Oct. 20, 2025Updated 4:24 p.m. ET
The Trump administration can move forward with deploying National Guard troops to Portland, Ore., under a ruling Monday by the U.S. Court of Appeals for the Ninth Circuit.
The 36-page ruling lifted a temporary block on the deployment of Oregon and California National Guard soldiers by Judge Karin J. Immergut of the Federal District Court for the District of Oregon. It was not immediately clear whether the order, also allowed the president to use National Guard soldiers from Texas or other states, as he has suggested he might do.
The ruling came from two members of the three-judge panel, Judge Ryan D. Nelson and Judge Bridget S. Bade, both appointees of President Trump. Judge Susan P. Graber, a Clinton appointee, dissented.
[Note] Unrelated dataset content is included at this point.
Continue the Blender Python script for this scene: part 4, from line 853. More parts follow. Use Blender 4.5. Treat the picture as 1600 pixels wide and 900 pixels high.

The ruling opened the door to some federal troops being stationed at an Immigration and Customs Enforcement facility in South Portland that has been the site of street protests since June.
A memo in September from Defense Secretary Pete Hegseth said Guard troops could be stationed anywhere that protests “are occurring or likely to occur” and could accompany federal agents enacting Mr. Trump’s immigration agenda in the field.
The memo came a day after a social-media post by Mr. Trump stating that he would send “all necessary troops” “to protect war-ravaged Portland from “domestic terrorists.”
Such incendiary descriptions do not reflect the reality in Portland, Judge Immergut had written, and have been at odds with law enforcement agencies’ own assessments of protest activity. But that has not stopped the president and other officials from misrepresenting conditions in Portland and in other Democratic-led cities where he wants to send federal forces.
Much of the litigation prompted by his deployment efforts in Portland and in the Chicago area has turned on whether the Trump administration’s accounts of violence at anti-ICE protests are accurate, and whether there is a basis for invoking a federal law that allows the president to deploy the National Guard if “there is a rebellion or danger of a rebellion,” or if the president is unable to execute U.S. law.
In a preliminary ruling, Judge Immergut, who was nominated to the bench by Mr. Trump, found that while there had been some “violent behavior,” including the construction of a “makeshift guillotine to intimidate federal officials,” most of it occurred before June 25, and none of it amounted to a rebellion.
The two Ninth Circuit judges who ruled on Monday disagreed with her conclusion.
However, their ruling is unlikely to be the final word in the dispute over the Portland deployment. The state of Oregon and city of Portland, which filed the lawsuit, could ask for an 11-judge panel of the Ninth Circuit to review the decision or appeal directly to the Supreme Court.
Mr. Trump has some additional options as well. If the courts wind up going against his deployment, he could invoke the Insurrection Act, which would give him the authority to circumvent the court order now blocking a similar deployment in Illinois. That, however, would almost certainly be the subject of another round of lawsuits.